> [Task requirements] Below are entries. Give back exactly the lines from the one containing "What Blender Python" through the one containing "SC.camera = cam", inclusive, without the pictures.

> [Input material]
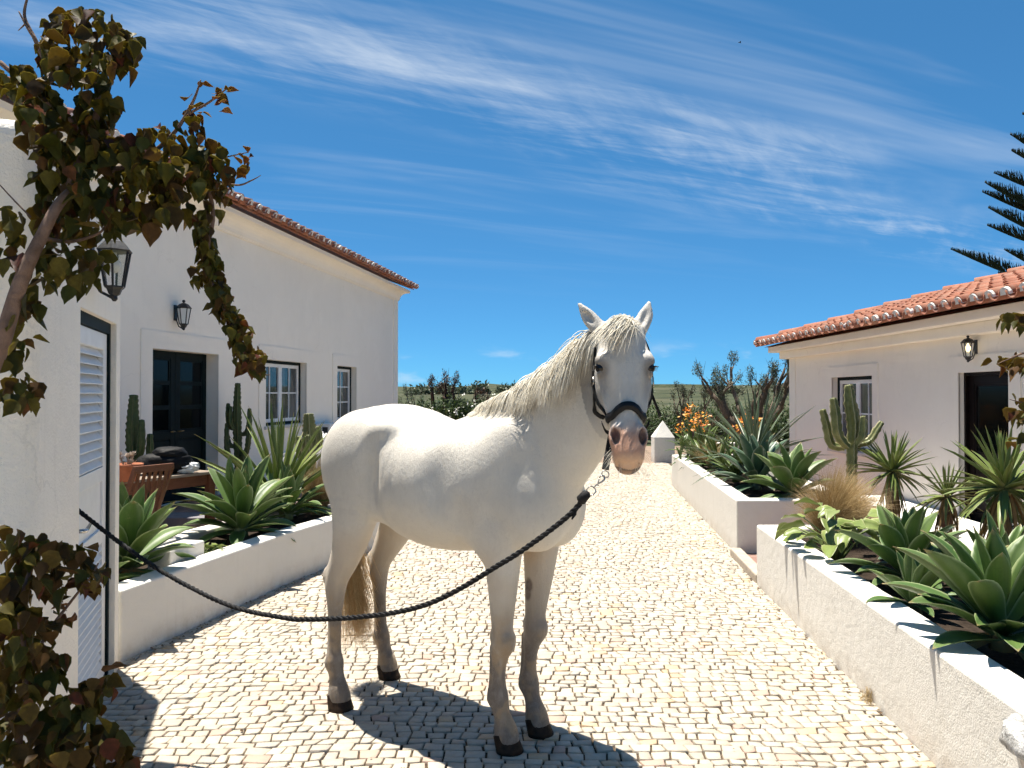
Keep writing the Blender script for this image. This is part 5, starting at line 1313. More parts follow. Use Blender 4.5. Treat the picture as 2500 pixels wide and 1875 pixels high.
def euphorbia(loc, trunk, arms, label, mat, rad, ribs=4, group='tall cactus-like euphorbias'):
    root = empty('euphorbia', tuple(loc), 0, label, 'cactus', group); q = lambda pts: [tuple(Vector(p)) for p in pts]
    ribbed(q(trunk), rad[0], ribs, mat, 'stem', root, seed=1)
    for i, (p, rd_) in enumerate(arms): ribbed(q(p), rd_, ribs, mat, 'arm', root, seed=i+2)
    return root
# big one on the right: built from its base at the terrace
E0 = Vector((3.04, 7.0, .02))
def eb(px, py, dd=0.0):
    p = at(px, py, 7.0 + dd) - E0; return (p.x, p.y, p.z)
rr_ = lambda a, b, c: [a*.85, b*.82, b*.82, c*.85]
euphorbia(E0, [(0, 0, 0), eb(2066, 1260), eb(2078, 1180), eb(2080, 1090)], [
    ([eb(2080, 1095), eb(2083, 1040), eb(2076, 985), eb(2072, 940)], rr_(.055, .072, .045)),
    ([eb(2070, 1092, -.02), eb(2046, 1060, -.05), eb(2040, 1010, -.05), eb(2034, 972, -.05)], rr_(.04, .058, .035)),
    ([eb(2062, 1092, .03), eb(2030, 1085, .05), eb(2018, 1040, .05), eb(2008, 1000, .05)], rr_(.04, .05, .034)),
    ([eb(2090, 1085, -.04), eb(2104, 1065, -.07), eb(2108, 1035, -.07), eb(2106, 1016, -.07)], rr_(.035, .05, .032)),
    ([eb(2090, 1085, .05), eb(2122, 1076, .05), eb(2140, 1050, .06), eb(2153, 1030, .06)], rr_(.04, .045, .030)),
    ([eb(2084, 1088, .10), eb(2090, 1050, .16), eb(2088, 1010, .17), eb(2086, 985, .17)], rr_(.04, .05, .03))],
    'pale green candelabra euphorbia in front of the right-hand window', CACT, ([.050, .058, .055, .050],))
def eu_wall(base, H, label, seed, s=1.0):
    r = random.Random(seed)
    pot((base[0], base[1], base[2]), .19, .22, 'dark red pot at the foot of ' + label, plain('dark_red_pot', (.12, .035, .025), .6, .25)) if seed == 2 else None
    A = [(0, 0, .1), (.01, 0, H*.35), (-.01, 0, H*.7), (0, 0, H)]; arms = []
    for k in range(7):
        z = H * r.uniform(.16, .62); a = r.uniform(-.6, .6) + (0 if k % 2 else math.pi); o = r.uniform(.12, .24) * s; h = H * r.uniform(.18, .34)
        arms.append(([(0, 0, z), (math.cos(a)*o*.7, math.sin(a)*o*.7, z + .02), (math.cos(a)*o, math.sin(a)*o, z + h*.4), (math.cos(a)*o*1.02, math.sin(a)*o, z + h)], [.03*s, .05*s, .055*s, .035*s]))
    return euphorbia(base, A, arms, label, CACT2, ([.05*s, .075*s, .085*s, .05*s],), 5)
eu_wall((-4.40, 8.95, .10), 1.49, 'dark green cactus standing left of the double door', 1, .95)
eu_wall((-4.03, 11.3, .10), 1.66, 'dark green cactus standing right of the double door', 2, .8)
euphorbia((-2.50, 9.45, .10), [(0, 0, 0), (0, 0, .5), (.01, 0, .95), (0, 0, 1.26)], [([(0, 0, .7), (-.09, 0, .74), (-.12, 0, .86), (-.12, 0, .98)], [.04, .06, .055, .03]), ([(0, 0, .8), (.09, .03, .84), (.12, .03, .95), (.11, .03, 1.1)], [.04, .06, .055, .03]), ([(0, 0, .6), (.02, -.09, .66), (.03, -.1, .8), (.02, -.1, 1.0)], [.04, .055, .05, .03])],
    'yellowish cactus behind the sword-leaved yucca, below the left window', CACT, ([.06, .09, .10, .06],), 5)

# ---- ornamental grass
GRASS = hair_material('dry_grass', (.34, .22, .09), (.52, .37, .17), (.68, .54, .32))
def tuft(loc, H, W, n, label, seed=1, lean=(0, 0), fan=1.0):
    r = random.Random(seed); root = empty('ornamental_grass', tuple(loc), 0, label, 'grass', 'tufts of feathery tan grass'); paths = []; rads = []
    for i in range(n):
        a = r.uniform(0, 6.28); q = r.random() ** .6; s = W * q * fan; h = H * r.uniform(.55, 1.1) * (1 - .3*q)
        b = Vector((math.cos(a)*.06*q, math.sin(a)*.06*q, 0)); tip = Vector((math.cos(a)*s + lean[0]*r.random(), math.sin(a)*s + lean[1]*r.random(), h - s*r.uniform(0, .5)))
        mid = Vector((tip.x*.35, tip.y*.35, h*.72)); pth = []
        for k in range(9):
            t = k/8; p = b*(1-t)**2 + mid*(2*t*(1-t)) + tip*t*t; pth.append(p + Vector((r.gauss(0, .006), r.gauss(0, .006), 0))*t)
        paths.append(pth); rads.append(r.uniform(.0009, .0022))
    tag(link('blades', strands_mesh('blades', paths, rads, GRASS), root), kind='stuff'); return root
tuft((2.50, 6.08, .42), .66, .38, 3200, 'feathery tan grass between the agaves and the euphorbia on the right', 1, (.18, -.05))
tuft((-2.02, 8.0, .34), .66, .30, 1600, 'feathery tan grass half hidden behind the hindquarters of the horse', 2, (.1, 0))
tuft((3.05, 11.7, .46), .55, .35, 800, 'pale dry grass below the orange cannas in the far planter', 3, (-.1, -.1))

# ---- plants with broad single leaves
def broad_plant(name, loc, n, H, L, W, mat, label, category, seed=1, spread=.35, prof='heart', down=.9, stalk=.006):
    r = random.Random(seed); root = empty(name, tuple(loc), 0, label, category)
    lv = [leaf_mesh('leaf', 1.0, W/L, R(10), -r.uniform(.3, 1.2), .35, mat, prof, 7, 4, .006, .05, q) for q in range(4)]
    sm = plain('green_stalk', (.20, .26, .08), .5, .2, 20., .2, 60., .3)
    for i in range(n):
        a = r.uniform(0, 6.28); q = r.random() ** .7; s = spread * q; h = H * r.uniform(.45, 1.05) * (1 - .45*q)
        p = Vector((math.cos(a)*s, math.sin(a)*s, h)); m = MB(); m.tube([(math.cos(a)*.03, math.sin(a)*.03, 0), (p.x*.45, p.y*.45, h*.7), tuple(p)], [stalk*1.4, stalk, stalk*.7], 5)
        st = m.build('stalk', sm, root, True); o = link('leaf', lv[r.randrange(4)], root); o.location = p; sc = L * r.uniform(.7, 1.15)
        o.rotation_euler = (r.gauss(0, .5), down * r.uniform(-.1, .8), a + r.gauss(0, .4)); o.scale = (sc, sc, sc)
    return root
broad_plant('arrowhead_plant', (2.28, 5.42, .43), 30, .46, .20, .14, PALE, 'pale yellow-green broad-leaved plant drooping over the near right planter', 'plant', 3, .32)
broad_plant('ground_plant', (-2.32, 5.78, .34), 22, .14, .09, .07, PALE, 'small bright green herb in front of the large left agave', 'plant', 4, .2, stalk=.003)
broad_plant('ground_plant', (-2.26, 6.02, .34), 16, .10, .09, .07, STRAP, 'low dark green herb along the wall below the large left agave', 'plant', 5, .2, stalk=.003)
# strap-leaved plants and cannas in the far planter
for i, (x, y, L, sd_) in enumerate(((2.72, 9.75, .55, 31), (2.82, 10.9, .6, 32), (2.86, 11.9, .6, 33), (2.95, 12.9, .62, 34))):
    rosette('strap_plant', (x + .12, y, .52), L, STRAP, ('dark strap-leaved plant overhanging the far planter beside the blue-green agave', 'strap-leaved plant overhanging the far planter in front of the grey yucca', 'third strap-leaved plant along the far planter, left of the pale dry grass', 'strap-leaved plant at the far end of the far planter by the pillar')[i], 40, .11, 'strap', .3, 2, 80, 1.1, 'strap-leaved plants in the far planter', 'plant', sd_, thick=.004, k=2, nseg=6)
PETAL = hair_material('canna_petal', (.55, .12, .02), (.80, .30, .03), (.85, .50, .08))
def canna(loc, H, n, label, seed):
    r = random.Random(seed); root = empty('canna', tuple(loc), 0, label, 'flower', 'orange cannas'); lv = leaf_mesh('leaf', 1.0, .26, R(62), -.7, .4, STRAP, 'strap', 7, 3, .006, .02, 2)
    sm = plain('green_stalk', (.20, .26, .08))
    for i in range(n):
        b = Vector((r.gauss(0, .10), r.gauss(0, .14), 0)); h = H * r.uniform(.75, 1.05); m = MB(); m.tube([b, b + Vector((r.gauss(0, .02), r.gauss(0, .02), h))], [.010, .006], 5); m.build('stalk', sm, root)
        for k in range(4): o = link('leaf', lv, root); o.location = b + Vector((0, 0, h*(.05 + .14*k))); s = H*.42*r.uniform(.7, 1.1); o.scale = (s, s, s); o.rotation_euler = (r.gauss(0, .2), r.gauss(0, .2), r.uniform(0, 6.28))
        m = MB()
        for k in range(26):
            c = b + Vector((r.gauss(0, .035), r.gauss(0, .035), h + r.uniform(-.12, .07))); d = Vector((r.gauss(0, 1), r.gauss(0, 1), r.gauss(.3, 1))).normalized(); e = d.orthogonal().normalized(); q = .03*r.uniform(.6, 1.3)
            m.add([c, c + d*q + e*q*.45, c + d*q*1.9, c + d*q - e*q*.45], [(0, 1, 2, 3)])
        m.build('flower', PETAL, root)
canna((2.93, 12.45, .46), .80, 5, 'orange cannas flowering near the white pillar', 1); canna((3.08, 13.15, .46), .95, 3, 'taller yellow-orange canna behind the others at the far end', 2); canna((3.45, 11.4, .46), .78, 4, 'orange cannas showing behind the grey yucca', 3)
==
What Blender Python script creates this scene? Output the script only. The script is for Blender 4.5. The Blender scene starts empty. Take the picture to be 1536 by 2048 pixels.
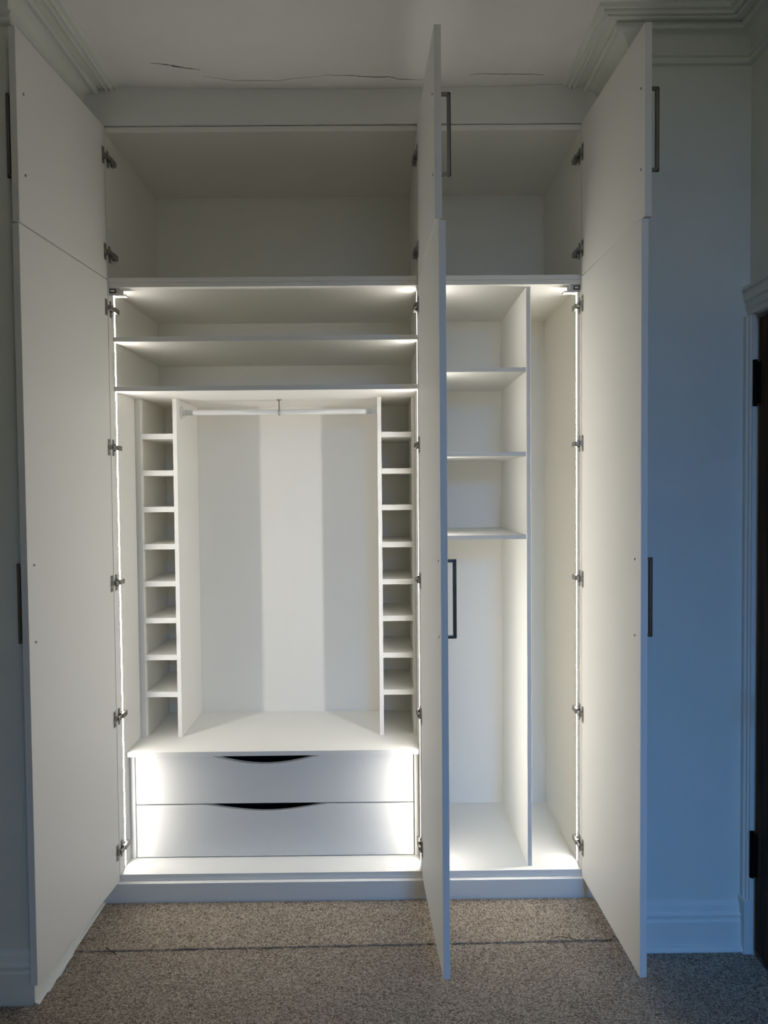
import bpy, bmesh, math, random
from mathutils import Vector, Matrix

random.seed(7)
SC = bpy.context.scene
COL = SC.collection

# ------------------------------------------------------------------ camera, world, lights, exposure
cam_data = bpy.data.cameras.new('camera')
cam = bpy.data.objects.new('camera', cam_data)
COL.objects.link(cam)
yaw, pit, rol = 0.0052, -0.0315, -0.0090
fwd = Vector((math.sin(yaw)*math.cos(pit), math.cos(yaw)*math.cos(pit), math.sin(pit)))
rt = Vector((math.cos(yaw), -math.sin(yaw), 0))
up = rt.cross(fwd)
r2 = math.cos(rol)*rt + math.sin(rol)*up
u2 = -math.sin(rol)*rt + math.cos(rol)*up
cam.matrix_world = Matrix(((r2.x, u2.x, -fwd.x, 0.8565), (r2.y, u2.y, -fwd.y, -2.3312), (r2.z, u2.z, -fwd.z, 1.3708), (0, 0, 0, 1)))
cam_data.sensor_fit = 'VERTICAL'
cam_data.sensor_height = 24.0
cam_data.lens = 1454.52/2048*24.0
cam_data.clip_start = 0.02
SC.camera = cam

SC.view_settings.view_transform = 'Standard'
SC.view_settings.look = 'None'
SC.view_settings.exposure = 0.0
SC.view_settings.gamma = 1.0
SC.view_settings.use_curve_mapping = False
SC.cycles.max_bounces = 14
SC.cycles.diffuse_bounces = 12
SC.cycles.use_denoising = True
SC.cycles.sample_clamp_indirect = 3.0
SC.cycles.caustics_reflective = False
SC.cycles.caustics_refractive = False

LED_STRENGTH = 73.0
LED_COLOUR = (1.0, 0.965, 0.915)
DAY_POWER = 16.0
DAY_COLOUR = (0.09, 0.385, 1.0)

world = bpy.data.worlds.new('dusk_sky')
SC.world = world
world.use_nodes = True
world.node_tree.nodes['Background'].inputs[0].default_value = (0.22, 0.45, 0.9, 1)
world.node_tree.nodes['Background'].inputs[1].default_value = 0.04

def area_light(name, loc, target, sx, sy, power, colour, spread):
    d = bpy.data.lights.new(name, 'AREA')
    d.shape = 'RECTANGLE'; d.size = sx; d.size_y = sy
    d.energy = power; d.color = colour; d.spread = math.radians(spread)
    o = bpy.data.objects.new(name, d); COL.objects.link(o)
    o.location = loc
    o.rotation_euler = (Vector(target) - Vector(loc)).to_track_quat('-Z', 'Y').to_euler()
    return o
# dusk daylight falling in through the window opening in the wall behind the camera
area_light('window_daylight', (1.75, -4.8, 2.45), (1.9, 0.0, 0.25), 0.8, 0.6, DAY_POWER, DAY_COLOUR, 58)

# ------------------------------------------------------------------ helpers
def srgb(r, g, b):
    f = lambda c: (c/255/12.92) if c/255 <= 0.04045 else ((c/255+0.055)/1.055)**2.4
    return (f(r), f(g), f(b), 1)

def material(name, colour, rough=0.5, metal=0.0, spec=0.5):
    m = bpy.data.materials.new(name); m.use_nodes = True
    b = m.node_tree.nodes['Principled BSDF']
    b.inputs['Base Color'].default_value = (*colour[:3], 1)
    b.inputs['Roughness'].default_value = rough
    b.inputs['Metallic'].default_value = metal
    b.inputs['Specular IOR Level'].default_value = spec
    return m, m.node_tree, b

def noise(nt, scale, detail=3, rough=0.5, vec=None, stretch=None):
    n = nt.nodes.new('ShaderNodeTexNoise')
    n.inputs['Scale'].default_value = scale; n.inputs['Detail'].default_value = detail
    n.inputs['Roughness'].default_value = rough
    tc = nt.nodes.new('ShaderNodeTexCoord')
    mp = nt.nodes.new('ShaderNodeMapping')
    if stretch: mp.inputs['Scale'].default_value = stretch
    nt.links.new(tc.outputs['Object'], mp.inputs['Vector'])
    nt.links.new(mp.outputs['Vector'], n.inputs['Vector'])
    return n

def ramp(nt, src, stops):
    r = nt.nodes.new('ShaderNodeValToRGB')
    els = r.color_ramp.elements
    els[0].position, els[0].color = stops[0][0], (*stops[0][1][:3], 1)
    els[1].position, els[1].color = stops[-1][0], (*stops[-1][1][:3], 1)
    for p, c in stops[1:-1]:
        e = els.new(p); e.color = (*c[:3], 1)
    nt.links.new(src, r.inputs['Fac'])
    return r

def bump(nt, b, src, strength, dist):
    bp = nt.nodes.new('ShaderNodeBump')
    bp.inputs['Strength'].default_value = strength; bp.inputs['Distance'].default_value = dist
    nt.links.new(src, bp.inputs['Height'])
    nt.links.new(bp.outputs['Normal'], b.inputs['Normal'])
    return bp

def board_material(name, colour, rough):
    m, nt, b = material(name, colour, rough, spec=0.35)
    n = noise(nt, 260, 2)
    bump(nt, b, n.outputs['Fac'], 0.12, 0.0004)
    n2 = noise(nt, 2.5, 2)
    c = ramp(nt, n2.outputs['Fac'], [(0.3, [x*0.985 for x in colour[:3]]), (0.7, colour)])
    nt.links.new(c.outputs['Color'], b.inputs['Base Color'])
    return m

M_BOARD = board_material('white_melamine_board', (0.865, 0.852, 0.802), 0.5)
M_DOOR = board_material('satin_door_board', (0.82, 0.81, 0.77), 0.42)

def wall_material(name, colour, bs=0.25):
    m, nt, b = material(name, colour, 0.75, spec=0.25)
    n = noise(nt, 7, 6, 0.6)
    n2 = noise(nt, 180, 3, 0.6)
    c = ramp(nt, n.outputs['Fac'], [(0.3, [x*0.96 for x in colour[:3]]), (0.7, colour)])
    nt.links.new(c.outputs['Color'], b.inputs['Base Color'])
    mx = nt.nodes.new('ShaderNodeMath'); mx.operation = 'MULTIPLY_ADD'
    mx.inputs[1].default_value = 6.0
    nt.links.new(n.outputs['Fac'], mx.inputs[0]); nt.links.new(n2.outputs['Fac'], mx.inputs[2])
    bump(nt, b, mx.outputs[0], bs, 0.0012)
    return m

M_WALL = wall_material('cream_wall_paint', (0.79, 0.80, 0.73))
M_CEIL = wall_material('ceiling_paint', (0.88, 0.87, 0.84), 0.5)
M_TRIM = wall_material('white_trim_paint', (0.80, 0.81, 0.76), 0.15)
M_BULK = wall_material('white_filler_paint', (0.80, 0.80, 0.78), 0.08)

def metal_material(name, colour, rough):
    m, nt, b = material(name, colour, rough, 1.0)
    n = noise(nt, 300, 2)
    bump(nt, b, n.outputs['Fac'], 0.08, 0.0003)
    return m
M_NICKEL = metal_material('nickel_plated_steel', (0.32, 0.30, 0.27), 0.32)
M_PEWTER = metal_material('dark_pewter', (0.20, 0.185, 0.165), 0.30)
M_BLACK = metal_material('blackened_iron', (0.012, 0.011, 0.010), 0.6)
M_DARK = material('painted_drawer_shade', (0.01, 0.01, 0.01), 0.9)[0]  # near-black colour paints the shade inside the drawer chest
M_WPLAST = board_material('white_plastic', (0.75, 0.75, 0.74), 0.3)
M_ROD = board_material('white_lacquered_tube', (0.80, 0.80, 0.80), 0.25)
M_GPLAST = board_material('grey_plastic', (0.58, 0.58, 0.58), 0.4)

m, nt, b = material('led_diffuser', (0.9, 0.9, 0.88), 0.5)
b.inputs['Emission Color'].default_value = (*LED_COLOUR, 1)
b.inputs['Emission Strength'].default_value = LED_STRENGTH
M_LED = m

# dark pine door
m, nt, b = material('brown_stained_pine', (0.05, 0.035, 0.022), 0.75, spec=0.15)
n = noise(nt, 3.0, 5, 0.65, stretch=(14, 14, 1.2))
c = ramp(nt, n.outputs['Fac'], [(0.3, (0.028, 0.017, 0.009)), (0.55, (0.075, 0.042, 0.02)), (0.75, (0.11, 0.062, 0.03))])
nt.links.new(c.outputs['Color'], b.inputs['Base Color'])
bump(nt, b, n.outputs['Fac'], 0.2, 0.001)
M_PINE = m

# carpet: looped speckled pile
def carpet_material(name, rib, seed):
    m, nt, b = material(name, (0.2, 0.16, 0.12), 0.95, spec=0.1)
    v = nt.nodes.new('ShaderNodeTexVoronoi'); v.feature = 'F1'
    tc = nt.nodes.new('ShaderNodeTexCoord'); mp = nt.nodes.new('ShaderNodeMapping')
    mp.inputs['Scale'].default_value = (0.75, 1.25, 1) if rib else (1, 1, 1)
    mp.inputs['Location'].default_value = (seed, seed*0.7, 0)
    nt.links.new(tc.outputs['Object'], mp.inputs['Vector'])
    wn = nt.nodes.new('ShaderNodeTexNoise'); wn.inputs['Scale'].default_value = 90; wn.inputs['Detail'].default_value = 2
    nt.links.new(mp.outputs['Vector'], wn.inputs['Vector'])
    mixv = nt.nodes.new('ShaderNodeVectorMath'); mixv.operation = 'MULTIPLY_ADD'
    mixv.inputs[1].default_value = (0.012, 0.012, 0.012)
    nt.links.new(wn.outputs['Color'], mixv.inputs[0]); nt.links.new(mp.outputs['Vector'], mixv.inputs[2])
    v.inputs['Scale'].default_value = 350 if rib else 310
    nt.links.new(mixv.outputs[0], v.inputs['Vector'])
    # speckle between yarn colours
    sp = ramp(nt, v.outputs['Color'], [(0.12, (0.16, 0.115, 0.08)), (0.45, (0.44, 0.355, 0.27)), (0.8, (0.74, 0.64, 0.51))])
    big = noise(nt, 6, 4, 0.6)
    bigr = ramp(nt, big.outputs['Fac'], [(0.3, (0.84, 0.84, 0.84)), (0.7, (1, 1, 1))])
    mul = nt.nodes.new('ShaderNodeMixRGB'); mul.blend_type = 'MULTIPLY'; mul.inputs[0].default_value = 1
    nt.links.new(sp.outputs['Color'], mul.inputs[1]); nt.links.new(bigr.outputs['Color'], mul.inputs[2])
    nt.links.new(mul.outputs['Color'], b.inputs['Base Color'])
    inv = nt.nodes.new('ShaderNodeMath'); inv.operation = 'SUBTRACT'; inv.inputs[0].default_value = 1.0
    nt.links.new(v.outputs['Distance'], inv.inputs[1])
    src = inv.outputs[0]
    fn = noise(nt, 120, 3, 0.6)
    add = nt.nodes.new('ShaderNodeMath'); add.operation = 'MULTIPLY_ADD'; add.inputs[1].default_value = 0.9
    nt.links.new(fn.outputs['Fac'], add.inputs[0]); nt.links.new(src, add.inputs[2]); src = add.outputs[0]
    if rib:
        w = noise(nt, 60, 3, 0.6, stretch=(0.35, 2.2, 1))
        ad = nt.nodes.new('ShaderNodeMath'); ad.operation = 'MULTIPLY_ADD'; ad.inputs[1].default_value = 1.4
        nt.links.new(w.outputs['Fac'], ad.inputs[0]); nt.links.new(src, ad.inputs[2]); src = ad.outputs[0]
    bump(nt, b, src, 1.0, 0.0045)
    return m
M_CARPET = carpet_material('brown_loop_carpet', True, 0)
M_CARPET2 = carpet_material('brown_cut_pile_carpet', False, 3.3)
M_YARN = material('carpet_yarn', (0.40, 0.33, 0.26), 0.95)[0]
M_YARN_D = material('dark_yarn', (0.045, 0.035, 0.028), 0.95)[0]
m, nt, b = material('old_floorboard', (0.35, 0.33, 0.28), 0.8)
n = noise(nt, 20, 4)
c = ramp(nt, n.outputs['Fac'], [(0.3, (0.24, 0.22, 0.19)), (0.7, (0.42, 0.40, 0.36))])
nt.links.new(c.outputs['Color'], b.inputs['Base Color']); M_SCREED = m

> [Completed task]
What Blender Python script creates this scene? Output the script only. The script is for Blender 4.5. The Blender scene starts empty. Take the picture to be 1536 by 2048 pixels.
import bpy, bmesh, math, random
from mathutils import Vector, Matrix

random.seed(7)
SC = bpy.context.scene
COL = SC.collection

# ------------------------------------------------------------------ camera, world, lights, exposure
cam_data = bpy.data.cameras.new('camera')
cam = bpy.data.objects.new('camera', cam_data)
COL.objects.link(cam)
yaw, pit, rol = 0.0052, -0.0315, -0.0090
fwd = Vector((math.sin(yaw)*math.cos(pit), math.cos(yaw)*math.cos(pit), math.sin(pit)))
rt = Vector((math.cos(yaw), -math.sin(yaw), 0))
up = rt.cross(fwd)
r2 = math.cos(rol)*rt + math.sin(rol)*up
u2 = -math.sin(rol)*rt + math.cos(rol)*up
cam.matrix_world = Matrix(((r2.x, u2.x, -fwd.x, 0.8565), (r2.y, u2.y, -fwd.y, -2.3312), (r2.z, u2.z, -fwd.z, 1.3708), (0, 0, 0, 1)))
cam_data.sensor_fit = 'VERTICAL'
cam_data.sensor_height = 24.0
cam_data.lens = 1454.52/2048*24.0
cam_data.clip_start = 0.02
SC.camera = cam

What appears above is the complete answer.